Published: 15/01/2016

Flintshire County Councils Cabinet will consider the final stages of setting its 2016/17 revenue budget when it meets on Tuesday 19 January. A funding gap still has to be met in what will be a tough year ahead, but it will be a big step forward in balancing the revenue budget for 2016/17 in the most challenging of times for public sector finance. In Flintshire, this has been achieved through a combination of careful business planning, continually reducing the organisations overhead costs, and calculated risk taking on managing cost pressures such as pay and price inflation. The Council recognises that Welsh Government, in setting the Provisional Settlement for Local Government in Wales, has listened to the case made by local government for some relief from the impacts of the UK Governments austerity programme. Flintshire, supported by local communities in its recent This is Your Moment campaign, made no small contribution to national campaigning. Throughout the budget process, the Council has sought to protect front line services, community facilities and funding for Schools. Council Leader Aaron Shotton said: We are pleased to announce that as a result of this work there will be no new threats to council services in 2016/17. The list of services which were presented as being at risk in the community engagement meetings held in November and December, can be protected for another year. As a priority this year the Councils Cabinet is also striving to provide at least a 1% increase in its core funding for local schools.
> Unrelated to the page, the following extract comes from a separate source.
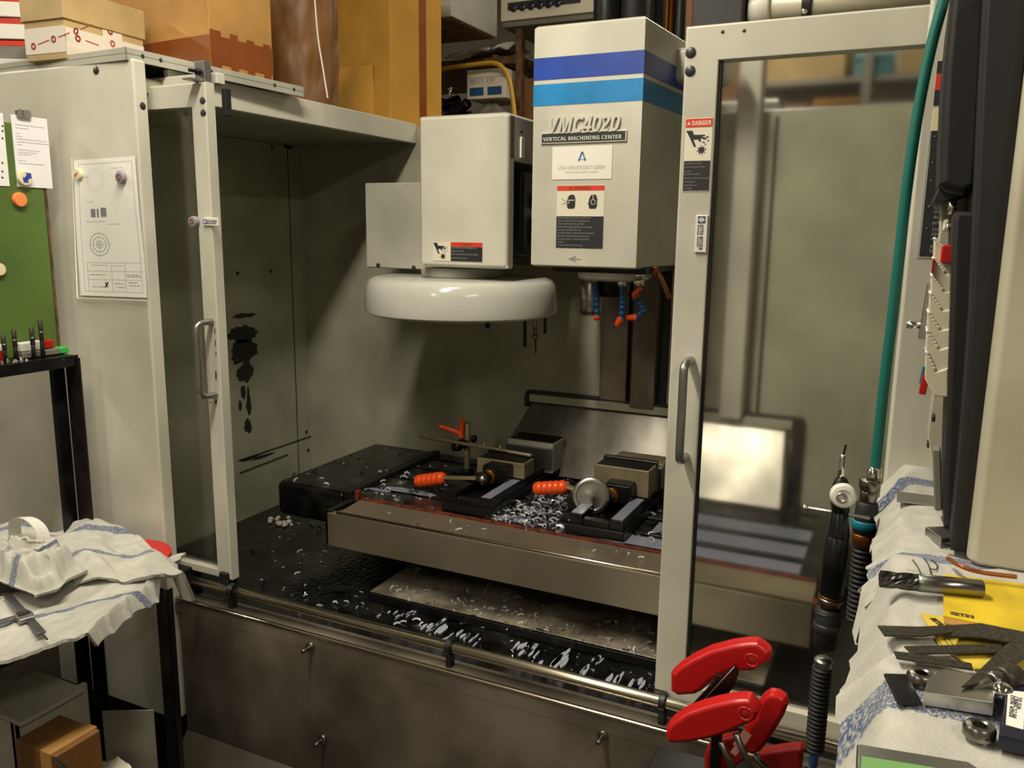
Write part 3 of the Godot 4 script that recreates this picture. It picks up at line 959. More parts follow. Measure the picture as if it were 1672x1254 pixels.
	g = G.new().prism([Vector2(-0.016, 0.0), Vector2(0.004, 0.0075), Vector2(-0.001, 0.0012), Vector2(0.018, 0.001), Vector2(0.018, -0.001), Vector2(-0.001, -0.0012), Vector2(0.006, -0.0075)], c, X, Y, Z * 0.0004)
	W("arrow_mark", g, "label_grey", t)
	# spindle nose and flange under the cover
	c = Vector3(-0.672, 1.513, -2.0)
	W("bottom_plate", G.new().bb(Vector3(-0.80, 1.50, -2.28), Vector3(-0.56, 1.514, -1.90), 0.003), "dark_steel", t)
	W("spindle_flange", G.new().lathe(c, Basis(), [[0.0, -0.034], [0.082, -0.034], [0.090, -0.028], [0.090, -0.012], [0.075, 0.0], [0.0, 0.0]], 40), "badge_silver", t)
	W("spindle_nose", G.new().lathe(c, Basis(), [[0.0, -0.075], [0.035, -0.075], [0.042, -0.06], [0.045, -0.034], [0.0, -0.034]], 32), "black_oxide", t)
	var s0 := P(966, 458, "z", -1.98)
	var s1 := P(966, 514, "z", -1.98)
	W("air_cylinder", G.new().lathe(s1, Basis(), [[0.0, 0.0], [0.026, 0.0], [0.031, 0.006], [0.031, 0.012], [0.029, 0.013], [0.029, 0.095], [0.026, 0.1], [0.026, 0.13], [0.0, 0.13]], 28), "steel", t)
	# coolant nozzles: beaded hoses
	for q in [[[971, 462], [973, 480], [974, 498], [975, 517], 0.0085, 973, 522, 0.0], [[1015, 468], [1016, 486], [1016, 502], [1014, 520], 0.0085, 1006, 532, 0.5]]:
		hose(t, q[0], q[1], q[2], q[3], q[4], q[5], q[6], -1.95)
	hose(t, [1037, 488], [1045, 496], [1050, 508], [1040, 518], 0.0085, 1022, 519, -1.97, -1.97)
	for q in [[1015, 462, 0.011], [1043, 461, 0.013]]:
		var p := P(q[0], q[1], "z", -1.95)
		W("nozzle_collar", G.new().cyl(p - Y * 0.008, p + Y * 0.009, q[2]).cyl(p + Y * 0.009, p + Y * 0.03, q[2] * 0.5), "chrome", t)
	var p0 := P(1043, 449, "z", -1.95)
	W("elbow_fitting", G.new().ball(p0, 0.0145).cyl(p0, p0 + Vector3(0.03, 0.008, -0.02), 0.010), "chrome", t)
	p0 = P(1040, 476, "z", -1.945)
	W("valve_lever", G.new().box(p0, Vector3(0.03, 0.012, 0.008), 0.003, Basis(Z, 0.7)), "orange", t)
	W("copper_hose", G.new().tube(spline([P(1067, 441, "z", -1.97), P(1078, 452, "z", -1.97), P(1086, 470, "z", -1.98), P(1092, 486, "z", -2.0)], 6), 0.006, 10).ball(P(1068, 443, "z", -1.965), 0.012), "copper", t)

func hose(t: Node3D, a: Array, b: Array, c: Array, d: Array, r: float, ex: float, ey: float, _k: float, z := -1.95) -> void:
	var pts := spline([P(a[0], a[1], "z", z), P(b[0], b[1], "z", z), P(c[0], c[1], "z", z), P(d[0], d[1], "z", z)], 2)
	var g := G.new()
	for q in pts:
		g.ball(q, r)
	g.tube(pts, r * 0.7, 8)
	var h := W("coolant_hose", g, "hose_blue", t)
	var tip := P(ex, ey, "z", z + 0.005)
	sub("hose_collar", G.new().cyl(pts[0] + Y * 0.014, pts[0] + Y * 0.002, r * 1.05), "orange", h)
	sub("hose_end", G.new().cyl(pts[-1], tip, r * 1.15, r * 0.7), "orange", h)

func build_tool_changer() -> void:
	var t := thing("tool_changer", "beige tool changer with round drum hanging left of the spindle head", "tool changer", Vector3(-1.10, 1.36, -2.0))
	var zt := -1.85
	var p := [Vector2(-1.152, 1.503), Vector2(-0.897, 1.503), Vector2(-0.897, 1.876), Vector2(-1.152, 1.876)]
	# cover open on its right side
	var g := G.new().box(Vector3(-1.024, 1.69, -1.86), Vector3(0.254, 0.373, 0.024), 0.011)
	g.bb(Vector3(-1.151, 1.504, -2.18), Vector3(-1.135, 1.876, -1.855), 0.004)
	g.bb(Vector3(-1.151, 1.856, -2.18), Vector3(-0.897, 1.876, -1.856), 0.008)
	g.bb(Vector3(-0.913, 1.765, -2.18), Vector3(-0.897, 1.872, -1.856), 0.004)
	g.bb(Vector3(-0.913, 1.504, -1.885), Vector3(-0.897, 1.872, -1.856), 0.004)
	W("cover", g, "paint", t)
	W("cover_tab", G.new().bb(Vector3(-0.90, 1.775, -1.935), Vector3(-0.893, 1.825, -1.915), 0.001), "white", t)
	W("cover_screw", G.new().cyl(Vector3(-0.898, 1.838, -1.918), Vector3(-0.893, 1.838, -1.918), 0.005), "plug", t)
	W("back_plate", G.new().bb(Vector3(-1.13, 1.50, -2.20), Vector3(-0.85, 1.87, -2.18), 0.003), "paint_grey", t)
	W("motor_block", G.new().bb(Vector3(-1.0, 1.53, -2.16), Vector3(-0.905, 1.75, -1.95), 0.01), "black", t)
	W("arm_plate", G.new().bb(Vector3(-0.89, 1.56, -2.17), Vector3(-0.87, 1.70, -2.0), 0.004).cyl(Vector3(-0.92, 1.64, -2.02), Vector3(-0.865, 1.64, -2.02), 0.016), "paint_grey", t)
	W("crank_bolt", G.new().cyl(Vector3(-0.87, 1.545, -1.99), Vector3(-0.86, 1.545, -1.99), 0.012).cyl(Vector3(-0.87, 1.66, -1.97), Vector3(-0.86, 1.66, -1.97), 0.012), "black", t)
	W("side_cover", G.new().bb(Vector3(-1.424, 1.487, -2.14), Vector3(-1.15, 1.725, -2.0), 0.003), "paint_grey", t)
	for q in [[618, 433], [676, 437]]:
		var c := P(q[0], q[1], "z", -2.0)
		W("side_screw", G.new().cyl(c - Z * 0.002, c + Z * 0.004, 0.006), "plug", t)
	# drum
	var c := Vector3(-1.100, 1.374, -1.985)
	W("drum", G.new().lathe(c, Basis(), [[0.0, 0.03], [0.225, 0.03], [0.25, 0.01], [0.251, 0.0], [0.261, 0.006], [0.263, 0.02], [0.260, 0.06], [0.255, 0.082], [0.246, 0.093], [0.23, 0.098], [0.0, 0.1]], 72, 50.0), "gloss_paint", t)
	W("drum_hub", G.new().cyl(c + Y * 0.1, c + Y * 0.125, 0.11), "paint_grey", t)
	for q in [[796, 522, 536, 0.007, "black_oxide"], [857, 516, 566, 0.0045, "dark_steel"], [890, 514, 545, 0.004, "dark_steel"]]:
		var a := P(q[0], q[1], "z", -2.0)
		var b := P(q[0], q[2], "z", -2.0)
		W("tool_holder", G.new().cyl(a + Y * 0.012, b, q[3]).cyl(a + Y * 0.012, a, q[3] * 1.8), q[4], t)
	var a := P(873, 515, "z", -2.0)
	var b := P(874, 548, "z", -2.0)
	var e := P(875, 580, "z", -2.0)
	var td := W("tool_holder", G.new().cyl(a + Y * 0.012, b, 0.006).cyl(b, b - Y * 0.008, 0.009, 0.006), "steel", t)
	sub("drill_bit", G.new().cyl(b, e, 0.0035, 0.001), "dark_steel", td)
	# label on the cover
	var o := P(748, 411, "z", zt)
	var q0 := P(708, 394, "z", zt)
	var q1 := P(789, 428, "z", zt)
	var lw := q1.x - q0.x
	var lh := q0.y - q1.y
	var zz := zt + 0.0028
	o = Vector3((q0.x + q1.x) / 2, (q0.y + q1.y) / 2, zz)
	var wl := W("warning_label", G.new().plate(o, X, Y, lw, lh), "label_white", t)
	g = G.new()
	hand_and_gear(g, Vector3(q0.x + 0.022, o.y, zz + 0.0006), 0.022)
	g.plate(Vector3(q0.x + lw * 0.68, o.y - lh * 0.12, zz + 0.0006), X, Y, lw * 0.63, lh * 0.74, 0.0003)
	sub("pictogram", g, "label_black", wl)
	sub("red_band", G.new().plate(Vector3(q0.x + lw * 0.68, o.y + lh * 0.37, zz + 0.0006), X, Y, lw * 0.63, lh * 0.22, 0.0003), "label_red", wl)
	sub("band_words", G.new().text("WARNING", Vector3(q0.x + lw * 0.58, o.y + lh * 0.31, zz + 0.0009), X, Y, 0.006, 0.0003, true, 0.03), "tape_brown", wl)
	sub("small_print", lines_of(["Automatic tool changer can", "injure. Do not", "place hands near drum while", "machine is in use."], Vector3(q0.x + lw * 0.38, o.y + lh * 0.13, zz + 0.0009), 0.0042, lh * 0.165), "label_grey", wl)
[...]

To achieve the balanced budget, a gap of £3m remains which includes new and emerging pressures identified over the winter months since the Medium Term Financial Strategy forecast was first published. Further work will continue to close this gap before a final report is brought back to Cabinet in February. Councillor Shotton added: Work is ongoing to achieve a balanced budget by the 16 February deadline. It will be critical in future years that Welsh Government keeps any reduction in grant to local councils to a minimum. The funding system for local government also needs to be urgently reformed. Flintshire can no longer go on, as a low funded council, receiving £17.5m less per year than the average grant for Welsh councils based on a comparative population size.